* [YOUR OBJECTIVE]: Begin at the line containing "at right', 'box')" and stop at the line containing "slotted posts', 'strip')"; copy those lines exactly, ends included, and nothing else.

[Scripts that build scenes]
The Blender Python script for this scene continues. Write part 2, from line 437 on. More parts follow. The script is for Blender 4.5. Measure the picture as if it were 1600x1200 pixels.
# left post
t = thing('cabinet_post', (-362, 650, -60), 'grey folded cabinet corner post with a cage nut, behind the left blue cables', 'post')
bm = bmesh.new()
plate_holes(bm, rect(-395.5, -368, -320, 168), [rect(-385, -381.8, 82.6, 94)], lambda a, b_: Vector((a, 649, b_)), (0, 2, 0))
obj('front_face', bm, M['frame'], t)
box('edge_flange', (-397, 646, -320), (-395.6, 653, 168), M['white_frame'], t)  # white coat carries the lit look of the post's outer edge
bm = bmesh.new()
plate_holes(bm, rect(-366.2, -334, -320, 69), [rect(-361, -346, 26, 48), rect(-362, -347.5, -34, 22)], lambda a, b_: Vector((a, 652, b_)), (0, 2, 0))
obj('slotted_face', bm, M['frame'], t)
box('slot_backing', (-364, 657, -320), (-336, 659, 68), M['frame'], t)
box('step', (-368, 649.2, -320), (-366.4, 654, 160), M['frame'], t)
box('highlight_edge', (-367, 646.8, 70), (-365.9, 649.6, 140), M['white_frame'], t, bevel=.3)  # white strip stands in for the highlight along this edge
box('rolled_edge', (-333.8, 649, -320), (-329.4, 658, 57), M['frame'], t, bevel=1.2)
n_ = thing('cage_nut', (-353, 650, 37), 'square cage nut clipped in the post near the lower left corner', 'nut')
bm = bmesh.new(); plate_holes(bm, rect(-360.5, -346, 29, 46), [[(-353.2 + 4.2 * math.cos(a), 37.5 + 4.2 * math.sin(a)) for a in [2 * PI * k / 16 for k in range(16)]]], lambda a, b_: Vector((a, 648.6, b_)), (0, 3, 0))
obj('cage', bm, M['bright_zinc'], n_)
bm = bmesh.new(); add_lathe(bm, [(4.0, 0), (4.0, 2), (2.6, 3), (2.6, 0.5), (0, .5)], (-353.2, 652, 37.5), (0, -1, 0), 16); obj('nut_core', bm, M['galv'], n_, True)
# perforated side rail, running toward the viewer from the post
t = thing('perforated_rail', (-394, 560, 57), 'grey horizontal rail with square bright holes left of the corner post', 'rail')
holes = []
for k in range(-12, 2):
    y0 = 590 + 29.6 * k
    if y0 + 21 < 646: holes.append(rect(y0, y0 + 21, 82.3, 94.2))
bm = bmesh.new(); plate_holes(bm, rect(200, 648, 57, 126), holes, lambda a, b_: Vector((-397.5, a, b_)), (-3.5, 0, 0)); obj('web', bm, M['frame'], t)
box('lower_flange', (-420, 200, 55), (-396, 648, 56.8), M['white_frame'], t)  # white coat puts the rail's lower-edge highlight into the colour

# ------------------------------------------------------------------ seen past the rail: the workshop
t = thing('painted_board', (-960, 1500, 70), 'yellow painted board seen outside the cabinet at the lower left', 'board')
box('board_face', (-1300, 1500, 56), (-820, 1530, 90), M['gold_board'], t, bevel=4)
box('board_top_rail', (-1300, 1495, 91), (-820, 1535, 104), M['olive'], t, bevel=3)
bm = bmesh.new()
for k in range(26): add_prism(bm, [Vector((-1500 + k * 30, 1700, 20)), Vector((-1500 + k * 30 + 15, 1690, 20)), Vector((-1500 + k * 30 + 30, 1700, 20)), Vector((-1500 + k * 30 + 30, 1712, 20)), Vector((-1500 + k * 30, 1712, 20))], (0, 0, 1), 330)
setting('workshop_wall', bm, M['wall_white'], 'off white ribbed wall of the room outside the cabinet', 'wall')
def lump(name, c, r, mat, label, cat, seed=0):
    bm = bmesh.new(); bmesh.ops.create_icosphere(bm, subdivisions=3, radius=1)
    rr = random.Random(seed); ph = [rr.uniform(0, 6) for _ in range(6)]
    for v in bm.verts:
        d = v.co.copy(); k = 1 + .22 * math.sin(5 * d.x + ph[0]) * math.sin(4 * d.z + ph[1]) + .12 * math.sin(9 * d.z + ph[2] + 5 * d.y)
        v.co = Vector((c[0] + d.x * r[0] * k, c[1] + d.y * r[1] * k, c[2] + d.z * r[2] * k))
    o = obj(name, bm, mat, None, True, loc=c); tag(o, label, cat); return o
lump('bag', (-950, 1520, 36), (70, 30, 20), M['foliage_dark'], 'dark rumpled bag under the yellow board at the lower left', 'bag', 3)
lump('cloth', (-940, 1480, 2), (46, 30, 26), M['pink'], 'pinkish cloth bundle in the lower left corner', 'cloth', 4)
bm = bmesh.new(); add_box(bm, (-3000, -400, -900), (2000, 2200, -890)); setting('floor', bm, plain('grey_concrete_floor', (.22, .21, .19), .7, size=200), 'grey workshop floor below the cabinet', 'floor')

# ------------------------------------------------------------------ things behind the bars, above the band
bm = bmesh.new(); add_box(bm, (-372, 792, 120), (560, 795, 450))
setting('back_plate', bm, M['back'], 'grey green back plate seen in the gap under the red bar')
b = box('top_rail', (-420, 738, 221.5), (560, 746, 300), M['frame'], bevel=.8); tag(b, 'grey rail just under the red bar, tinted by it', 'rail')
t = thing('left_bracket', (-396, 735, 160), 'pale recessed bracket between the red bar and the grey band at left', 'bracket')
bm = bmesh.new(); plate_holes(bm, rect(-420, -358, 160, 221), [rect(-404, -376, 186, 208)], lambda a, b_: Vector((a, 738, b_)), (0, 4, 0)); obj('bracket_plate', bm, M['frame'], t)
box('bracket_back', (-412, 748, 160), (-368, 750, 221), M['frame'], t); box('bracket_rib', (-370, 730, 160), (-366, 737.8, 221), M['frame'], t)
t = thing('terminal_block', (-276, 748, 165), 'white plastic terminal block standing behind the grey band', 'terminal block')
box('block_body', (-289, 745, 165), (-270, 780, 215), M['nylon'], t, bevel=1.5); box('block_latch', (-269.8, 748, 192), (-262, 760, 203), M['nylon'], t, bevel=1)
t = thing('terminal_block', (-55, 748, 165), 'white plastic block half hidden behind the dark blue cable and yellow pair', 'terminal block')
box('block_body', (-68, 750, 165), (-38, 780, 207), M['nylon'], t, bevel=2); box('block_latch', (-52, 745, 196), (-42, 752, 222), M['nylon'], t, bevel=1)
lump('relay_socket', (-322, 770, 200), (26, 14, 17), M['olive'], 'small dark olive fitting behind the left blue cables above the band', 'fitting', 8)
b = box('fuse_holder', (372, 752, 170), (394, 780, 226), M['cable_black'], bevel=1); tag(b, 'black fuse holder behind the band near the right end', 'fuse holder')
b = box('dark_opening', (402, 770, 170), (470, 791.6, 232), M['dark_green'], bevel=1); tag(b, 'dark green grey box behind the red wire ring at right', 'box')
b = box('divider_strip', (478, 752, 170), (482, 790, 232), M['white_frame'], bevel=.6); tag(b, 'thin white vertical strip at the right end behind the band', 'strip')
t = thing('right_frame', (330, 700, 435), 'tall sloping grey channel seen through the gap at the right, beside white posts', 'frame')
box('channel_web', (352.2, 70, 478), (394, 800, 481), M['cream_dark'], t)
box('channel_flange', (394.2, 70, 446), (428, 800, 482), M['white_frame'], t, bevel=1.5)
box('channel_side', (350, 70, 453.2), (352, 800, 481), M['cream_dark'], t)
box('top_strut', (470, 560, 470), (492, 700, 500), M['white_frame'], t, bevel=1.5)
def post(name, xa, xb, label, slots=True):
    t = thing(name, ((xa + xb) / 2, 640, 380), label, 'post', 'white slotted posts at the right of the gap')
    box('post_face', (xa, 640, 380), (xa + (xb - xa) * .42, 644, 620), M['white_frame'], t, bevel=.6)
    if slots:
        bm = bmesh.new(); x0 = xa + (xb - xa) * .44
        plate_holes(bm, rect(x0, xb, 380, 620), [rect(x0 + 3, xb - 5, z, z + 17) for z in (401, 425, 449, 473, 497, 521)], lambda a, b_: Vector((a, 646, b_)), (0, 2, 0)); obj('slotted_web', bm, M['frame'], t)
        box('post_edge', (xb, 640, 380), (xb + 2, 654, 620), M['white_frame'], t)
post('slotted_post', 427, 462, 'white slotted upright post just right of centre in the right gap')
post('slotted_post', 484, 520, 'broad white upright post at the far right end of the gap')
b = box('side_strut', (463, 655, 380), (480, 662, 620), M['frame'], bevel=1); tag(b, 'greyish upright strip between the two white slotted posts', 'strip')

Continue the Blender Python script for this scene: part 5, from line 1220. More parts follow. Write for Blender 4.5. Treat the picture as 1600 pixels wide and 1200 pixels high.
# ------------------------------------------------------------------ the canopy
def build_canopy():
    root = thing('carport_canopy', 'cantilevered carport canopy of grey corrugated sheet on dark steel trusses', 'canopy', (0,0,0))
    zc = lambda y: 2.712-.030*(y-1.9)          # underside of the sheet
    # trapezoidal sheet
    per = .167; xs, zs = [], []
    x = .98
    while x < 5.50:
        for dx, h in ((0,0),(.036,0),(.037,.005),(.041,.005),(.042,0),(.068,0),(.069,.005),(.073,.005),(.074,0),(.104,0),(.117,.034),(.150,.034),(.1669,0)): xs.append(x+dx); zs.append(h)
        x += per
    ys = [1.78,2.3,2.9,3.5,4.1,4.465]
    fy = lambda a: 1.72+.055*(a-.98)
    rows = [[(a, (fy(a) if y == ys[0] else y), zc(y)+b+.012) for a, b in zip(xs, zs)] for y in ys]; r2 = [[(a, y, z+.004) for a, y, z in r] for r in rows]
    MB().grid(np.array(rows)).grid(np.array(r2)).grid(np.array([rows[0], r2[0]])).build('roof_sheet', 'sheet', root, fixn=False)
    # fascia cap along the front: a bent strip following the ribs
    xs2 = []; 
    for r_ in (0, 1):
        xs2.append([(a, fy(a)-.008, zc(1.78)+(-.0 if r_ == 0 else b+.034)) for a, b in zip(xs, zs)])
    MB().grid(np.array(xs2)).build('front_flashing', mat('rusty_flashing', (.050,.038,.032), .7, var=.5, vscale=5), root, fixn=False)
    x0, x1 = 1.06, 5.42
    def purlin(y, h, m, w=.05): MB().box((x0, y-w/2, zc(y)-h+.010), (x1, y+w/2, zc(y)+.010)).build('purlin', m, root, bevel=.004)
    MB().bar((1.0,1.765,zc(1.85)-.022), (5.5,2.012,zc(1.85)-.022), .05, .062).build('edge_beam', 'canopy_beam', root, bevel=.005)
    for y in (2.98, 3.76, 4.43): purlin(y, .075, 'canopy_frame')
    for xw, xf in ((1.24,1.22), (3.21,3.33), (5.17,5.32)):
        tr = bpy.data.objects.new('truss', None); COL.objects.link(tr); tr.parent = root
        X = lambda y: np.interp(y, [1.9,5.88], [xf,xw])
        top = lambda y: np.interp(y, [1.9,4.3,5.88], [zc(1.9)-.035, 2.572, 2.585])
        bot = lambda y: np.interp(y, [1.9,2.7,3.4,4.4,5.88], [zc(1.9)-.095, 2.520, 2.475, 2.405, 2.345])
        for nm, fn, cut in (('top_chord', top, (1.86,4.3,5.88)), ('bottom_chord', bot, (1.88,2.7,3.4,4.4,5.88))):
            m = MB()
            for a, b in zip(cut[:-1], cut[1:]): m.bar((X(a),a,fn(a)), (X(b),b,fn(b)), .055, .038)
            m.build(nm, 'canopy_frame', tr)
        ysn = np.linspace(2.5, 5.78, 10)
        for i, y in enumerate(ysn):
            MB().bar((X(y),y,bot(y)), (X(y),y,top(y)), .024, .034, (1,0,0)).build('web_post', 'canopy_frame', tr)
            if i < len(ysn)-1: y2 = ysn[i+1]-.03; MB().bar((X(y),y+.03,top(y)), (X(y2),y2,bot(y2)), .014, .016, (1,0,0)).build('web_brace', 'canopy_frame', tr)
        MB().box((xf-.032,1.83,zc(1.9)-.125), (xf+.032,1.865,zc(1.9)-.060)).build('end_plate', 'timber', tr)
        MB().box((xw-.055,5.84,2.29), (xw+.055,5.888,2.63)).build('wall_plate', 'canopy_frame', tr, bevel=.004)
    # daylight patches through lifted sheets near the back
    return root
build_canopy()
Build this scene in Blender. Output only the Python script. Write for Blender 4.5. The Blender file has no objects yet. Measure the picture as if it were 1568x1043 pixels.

* [TASK SOLUTION]:
b = box('dark_opening', (402, 770, 170), (470, 791.6, 232), M['dark_green'], bevel=1); tag(b, 'dark green grey box behind the red wire ring at right', 'box')
b = box('divider_strip', (478, 752, 170), (482, 790, 232), M['white_frame'], bevel=.6); tag(b, 'thin white vertical strip at the right end behind the band', 'strip')
t = thing('right_frame', (330, 700, 435), 'tall sloping grey channel seen through the gap at the right, beside white posts', 'frame')
box('channel_web', (352.2, 70, 478), (394, 800, 481), M['cream_dark'], t)
box('channel_flange', (394.2, 70, 446), (428, 800, 482), M['white_frame'], t, bevel=1.5)
box('channel_side', (350, 70, 453.2), (352, 800, 481), M['cream_dark'], t)
box('top_strut', (470, 560, 470), (492, 700, 500), M['white_frame'], t, bevel=1.5)
def post(name, xa, xb, label, slots=True):
    t = thing(name, ((xa + xb) / 2, 640, 380), label, 'post', 'white slotted posts at the right of the gap')
    box('post_face', (xa, 640, 380), (xa + (xb - xa) * .42, 644, 620), M['white_frame'], t, bevel=.6)
    if slots:
        bm = bmesh.new(); x0 = xa + (xb - xa) * .44
        plate_holes(bm, rect(x0, xb, 380, 620), [rect(x0 + 3, xb - 5, z, z + 17) for z in (401, 425, 449, 473, 497, 521)], lambda a, b_: Vector((a, 646, b_)), (0, 2, 0)); obj('slotted_web', bm, M['frame'], t)
        box('post_edge', (xb, 640, 380), (xb + 2, 654, 620), M['white_frame'], t)
post('slotted_post', 427, 462, 'white slotted upright post just right of centre in the right gap')
post('slotted_post', 484, 520, 'broad white upright post at the far right end of the gap')
b = box('side_strut', (463, 655, 380), (480, 662, 620), M['frame'], bevel=1); tag(b, 'greyish upright strip between the two white slotted posts', 'strip')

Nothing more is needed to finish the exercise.